Now if this were just a flash mob or pre internet “Zip to Zap” event it would have been merely a wasted weekend. But something like thousands of bidders spent or at least tried to spend real money on a few hundred abandoned old Chevies in a small twon in normally peaceful Pierce, Nebraska last weekend. Turned out there was no need for me to attend, as the available internet access and the auction site itself was swamped, with signals, shoes, and sanity disappearing into the muck.

For a start, no Chevy truck ever built was or is worth a six figure sum. While granted, Chevy’s latest full size car disguised as a 4 door “pickup” is overpriced at $40k, it’s an absolute bargain compared to a dinged half century plus old one that went for upwards of $100k! And IIRC, the “Cameo Carrier” pickup box surround that made this pickup so special was fiberglass, and you could knock off dozens of them for $100k… And saturate the market. So far every single car I’ve seen a sales price went for over and usually well over MSRP, even the 4 door sedans with “Powerslide” automatics that sat outdoors through 50 some Nebraska winters, searing summers, and the odd hailstorm. Heck, a ’77 “Vette, not exactly a vintage year, went for well over $100k. In almost every case a new equivalent model that is better in almost every way can be bought for far less without even haggling.

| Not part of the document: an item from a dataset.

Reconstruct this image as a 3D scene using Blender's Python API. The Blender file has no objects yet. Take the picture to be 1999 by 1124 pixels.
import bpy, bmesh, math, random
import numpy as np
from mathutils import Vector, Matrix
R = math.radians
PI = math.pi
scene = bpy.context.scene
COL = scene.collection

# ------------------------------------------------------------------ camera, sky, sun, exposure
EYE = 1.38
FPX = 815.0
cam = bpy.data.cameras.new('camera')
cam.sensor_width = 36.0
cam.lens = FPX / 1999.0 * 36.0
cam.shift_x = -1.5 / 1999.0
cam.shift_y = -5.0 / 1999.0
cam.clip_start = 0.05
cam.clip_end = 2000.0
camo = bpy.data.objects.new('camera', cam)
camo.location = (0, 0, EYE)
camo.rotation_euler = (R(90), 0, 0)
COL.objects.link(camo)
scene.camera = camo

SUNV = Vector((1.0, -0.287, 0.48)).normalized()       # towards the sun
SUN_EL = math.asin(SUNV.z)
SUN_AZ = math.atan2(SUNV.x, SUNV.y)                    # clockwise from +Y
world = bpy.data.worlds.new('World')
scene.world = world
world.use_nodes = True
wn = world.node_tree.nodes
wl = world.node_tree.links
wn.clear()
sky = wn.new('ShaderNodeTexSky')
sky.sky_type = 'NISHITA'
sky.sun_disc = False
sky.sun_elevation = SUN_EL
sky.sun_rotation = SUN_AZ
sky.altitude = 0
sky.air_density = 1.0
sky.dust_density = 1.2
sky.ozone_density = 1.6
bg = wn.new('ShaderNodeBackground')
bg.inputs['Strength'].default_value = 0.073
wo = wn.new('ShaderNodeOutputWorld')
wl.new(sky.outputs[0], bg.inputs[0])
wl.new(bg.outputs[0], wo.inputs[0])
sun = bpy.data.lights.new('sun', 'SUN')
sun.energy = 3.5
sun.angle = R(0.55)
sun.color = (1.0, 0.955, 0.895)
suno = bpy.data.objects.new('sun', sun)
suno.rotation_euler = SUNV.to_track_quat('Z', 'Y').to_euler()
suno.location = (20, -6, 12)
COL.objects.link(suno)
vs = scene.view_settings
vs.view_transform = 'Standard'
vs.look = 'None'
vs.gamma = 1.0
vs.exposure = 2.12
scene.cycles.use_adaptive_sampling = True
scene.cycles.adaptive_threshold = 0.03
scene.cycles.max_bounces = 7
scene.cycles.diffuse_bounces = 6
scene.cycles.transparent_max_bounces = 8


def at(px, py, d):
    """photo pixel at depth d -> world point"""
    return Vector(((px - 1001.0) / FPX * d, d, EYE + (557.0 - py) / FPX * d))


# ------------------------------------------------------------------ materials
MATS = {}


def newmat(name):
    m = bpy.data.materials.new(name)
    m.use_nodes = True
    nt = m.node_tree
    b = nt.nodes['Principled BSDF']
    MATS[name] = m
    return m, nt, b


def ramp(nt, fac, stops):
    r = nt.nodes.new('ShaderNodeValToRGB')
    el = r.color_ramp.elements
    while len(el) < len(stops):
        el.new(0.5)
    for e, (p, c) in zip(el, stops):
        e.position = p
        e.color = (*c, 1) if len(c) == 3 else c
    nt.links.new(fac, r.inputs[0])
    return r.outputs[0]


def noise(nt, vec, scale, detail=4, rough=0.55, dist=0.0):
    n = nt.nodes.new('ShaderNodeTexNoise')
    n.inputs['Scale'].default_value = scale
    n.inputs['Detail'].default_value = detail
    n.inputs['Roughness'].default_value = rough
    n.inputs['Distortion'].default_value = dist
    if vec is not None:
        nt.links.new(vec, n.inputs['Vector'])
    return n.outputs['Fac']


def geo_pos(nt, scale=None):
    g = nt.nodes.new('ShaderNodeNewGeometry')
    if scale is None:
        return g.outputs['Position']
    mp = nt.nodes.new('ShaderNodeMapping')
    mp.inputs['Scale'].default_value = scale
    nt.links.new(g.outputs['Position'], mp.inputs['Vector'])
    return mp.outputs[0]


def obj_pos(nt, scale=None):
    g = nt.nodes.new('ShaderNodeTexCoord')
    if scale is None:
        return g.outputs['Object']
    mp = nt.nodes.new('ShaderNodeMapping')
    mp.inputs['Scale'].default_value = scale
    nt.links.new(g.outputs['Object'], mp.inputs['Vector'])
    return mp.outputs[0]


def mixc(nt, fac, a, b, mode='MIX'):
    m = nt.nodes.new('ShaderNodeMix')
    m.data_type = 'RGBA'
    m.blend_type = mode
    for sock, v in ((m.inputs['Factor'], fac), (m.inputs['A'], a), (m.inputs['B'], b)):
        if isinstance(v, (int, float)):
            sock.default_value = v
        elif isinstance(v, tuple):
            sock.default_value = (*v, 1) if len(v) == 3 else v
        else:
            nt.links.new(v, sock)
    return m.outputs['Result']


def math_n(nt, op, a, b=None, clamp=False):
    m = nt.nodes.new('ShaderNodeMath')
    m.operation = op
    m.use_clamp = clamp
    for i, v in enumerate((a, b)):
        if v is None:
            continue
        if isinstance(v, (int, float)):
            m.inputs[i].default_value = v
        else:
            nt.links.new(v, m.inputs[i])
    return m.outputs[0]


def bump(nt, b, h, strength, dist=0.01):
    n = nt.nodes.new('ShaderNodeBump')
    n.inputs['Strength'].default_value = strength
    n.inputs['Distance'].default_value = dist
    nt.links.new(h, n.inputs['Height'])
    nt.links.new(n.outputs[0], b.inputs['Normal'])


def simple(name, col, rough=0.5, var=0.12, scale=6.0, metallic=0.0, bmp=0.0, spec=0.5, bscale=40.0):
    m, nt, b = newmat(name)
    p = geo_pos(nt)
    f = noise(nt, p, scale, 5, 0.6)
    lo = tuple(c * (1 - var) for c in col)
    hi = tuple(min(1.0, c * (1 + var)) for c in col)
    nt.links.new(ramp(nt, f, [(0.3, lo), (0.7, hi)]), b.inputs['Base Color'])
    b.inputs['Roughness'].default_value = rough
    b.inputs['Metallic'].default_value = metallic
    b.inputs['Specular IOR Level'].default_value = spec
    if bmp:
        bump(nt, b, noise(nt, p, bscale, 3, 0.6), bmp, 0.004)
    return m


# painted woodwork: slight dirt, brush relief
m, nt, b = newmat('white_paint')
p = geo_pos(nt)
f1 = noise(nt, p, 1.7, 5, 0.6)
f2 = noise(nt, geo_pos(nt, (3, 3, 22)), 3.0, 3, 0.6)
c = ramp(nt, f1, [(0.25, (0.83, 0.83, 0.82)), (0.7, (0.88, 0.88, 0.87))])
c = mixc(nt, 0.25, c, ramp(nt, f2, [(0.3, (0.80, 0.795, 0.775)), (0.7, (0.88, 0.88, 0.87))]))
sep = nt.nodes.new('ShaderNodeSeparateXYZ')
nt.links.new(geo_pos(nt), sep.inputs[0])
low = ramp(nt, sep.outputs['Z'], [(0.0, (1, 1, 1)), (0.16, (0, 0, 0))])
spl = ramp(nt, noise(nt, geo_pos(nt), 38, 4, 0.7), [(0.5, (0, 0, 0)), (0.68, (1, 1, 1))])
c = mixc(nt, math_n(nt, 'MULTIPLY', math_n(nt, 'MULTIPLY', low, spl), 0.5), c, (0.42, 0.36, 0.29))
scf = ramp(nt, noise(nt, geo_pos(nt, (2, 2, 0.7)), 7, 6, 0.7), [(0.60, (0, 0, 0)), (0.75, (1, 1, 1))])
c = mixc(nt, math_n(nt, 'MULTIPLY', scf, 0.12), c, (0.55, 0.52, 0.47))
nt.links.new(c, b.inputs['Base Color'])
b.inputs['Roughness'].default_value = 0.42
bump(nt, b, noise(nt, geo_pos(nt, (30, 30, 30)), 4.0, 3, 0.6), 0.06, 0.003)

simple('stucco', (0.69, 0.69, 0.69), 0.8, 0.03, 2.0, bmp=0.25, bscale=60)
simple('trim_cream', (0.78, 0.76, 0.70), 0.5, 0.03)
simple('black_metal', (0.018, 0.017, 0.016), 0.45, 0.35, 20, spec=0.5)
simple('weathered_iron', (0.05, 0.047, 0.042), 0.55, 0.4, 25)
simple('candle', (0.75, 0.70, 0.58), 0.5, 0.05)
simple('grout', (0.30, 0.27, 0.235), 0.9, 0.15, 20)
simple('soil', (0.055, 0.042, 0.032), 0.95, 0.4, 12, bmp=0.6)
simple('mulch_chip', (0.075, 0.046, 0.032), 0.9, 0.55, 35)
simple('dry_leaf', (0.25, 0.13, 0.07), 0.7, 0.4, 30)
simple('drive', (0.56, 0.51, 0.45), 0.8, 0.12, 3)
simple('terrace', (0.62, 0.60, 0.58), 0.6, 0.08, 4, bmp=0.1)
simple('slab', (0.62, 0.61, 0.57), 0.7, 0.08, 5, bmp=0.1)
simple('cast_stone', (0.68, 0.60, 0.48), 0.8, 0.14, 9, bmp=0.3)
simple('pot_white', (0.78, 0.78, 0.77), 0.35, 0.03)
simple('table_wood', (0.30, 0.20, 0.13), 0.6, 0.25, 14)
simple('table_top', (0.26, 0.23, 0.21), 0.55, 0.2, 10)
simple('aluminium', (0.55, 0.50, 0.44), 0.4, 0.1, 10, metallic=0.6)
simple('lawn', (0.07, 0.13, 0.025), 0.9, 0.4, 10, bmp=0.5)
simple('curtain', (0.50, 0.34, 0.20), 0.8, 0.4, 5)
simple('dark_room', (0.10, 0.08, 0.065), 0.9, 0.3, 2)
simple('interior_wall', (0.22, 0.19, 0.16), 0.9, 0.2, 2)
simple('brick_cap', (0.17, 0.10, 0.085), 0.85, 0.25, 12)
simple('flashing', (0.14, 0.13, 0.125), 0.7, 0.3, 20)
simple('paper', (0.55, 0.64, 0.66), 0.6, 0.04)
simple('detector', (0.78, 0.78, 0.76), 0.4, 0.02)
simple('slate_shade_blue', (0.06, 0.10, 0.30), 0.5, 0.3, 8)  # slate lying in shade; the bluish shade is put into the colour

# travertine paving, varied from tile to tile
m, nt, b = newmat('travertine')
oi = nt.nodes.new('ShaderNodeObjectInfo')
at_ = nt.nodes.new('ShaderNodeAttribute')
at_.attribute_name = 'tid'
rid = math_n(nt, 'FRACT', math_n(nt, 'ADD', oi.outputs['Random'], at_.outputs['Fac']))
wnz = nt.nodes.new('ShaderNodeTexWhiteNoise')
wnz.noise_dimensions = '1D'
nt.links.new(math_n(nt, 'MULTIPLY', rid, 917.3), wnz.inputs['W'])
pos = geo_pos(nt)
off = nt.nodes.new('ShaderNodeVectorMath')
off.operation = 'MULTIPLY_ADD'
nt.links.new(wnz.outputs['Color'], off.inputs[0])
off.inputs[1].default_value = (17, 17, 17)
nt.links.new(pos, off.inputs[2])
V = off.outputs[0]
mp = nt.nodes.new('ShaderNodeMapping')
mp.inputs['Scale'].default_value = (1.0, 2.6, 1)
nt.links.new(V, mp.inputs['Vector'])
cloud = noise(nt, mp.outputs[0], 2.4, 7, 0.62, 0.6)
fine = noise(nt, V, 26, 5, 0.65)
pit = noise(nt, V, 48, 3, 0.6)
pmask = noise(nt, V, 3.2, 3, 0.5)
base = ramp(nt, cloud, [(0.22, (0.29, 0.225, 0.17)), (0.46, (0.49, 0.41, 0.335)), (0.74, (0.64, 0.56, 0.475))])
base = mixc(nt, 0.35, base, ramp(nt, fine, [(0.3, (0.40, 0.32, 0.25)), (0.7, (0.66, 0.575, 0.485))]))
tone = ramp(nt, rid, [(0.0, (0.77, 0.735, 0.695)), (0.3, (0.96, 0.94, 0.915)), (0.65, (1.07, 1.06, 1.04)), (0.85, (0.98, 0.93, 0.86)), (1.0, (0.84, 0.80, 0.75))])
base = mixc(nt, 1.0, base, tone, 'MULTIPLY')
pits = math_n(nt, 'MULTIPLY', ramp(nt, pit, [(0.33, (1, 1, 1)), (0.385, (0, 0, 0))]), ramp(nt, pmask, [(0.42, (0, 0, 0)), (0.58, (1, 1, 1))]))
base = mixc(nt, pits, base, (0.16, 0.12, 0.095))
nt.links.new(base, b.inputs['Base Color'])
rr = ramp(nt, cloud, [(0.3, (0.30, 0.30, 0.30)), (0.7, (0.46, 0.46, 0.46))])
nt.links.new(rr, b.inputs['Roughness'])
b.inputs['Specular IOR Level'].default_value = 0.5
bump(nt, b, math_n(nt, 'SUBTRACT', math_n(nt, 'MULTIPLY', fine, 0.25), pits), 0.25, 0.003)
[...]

If these lemmings of the old car hobby were looking for survivors, they could have done far better… All over the world, vehicles are bought, maintained, and seldom used. I’ve seen it often in the fleets I’ve worked in… The bureaucracy buys hundreds and thousands of a new car or truck, then assigns them all over the country. Some get the wheels run off them, like the Chevy 1 ton pickup that was run 300k miles in less than 10 years helping maintain Postal Service facilities all over South Dakota, while a Ford 600 4×4 with plow and dump box hadn’t even covered 50k miles in nearly twice as long. And given that the Postal Service fleet of 200,000 vehicles includes everything from sedans to minivans to pickups up to buses and 18 wheelers, there’s quite a variety of “survivors” out there. Same with the GSA fleet, military fleets, and state and local fleets. Private industry harbors more than a few survivors too… Even amongst the worn out debris of Hostess’ fleet are a few well preserved gems.   So someday a collector will bid on a couple decade old Marmon truck in an almost unpublicized state surplus auction. And not just any rare Marmon, but an even rarer cabover Marmon. And unlike the abandoned Chevies of Nebraska, the South Dakota State Patrol Officer that’s in charge of that Marmon fires it once a month and drives it around a bit just to keep the fluids circulating and make sure everything works as intended… If not, the state’s mechanics will take care of it.

But to the Chevy lemmings that made absolute pigs of yourselves last weekend: You have set the old car hobby back at least a decade. Your lunacy made national and international news, and now every old fart with an old car, truck, or whatever in the garage or shed or grove will think it’s worth even more and let it rot there for another decade or three!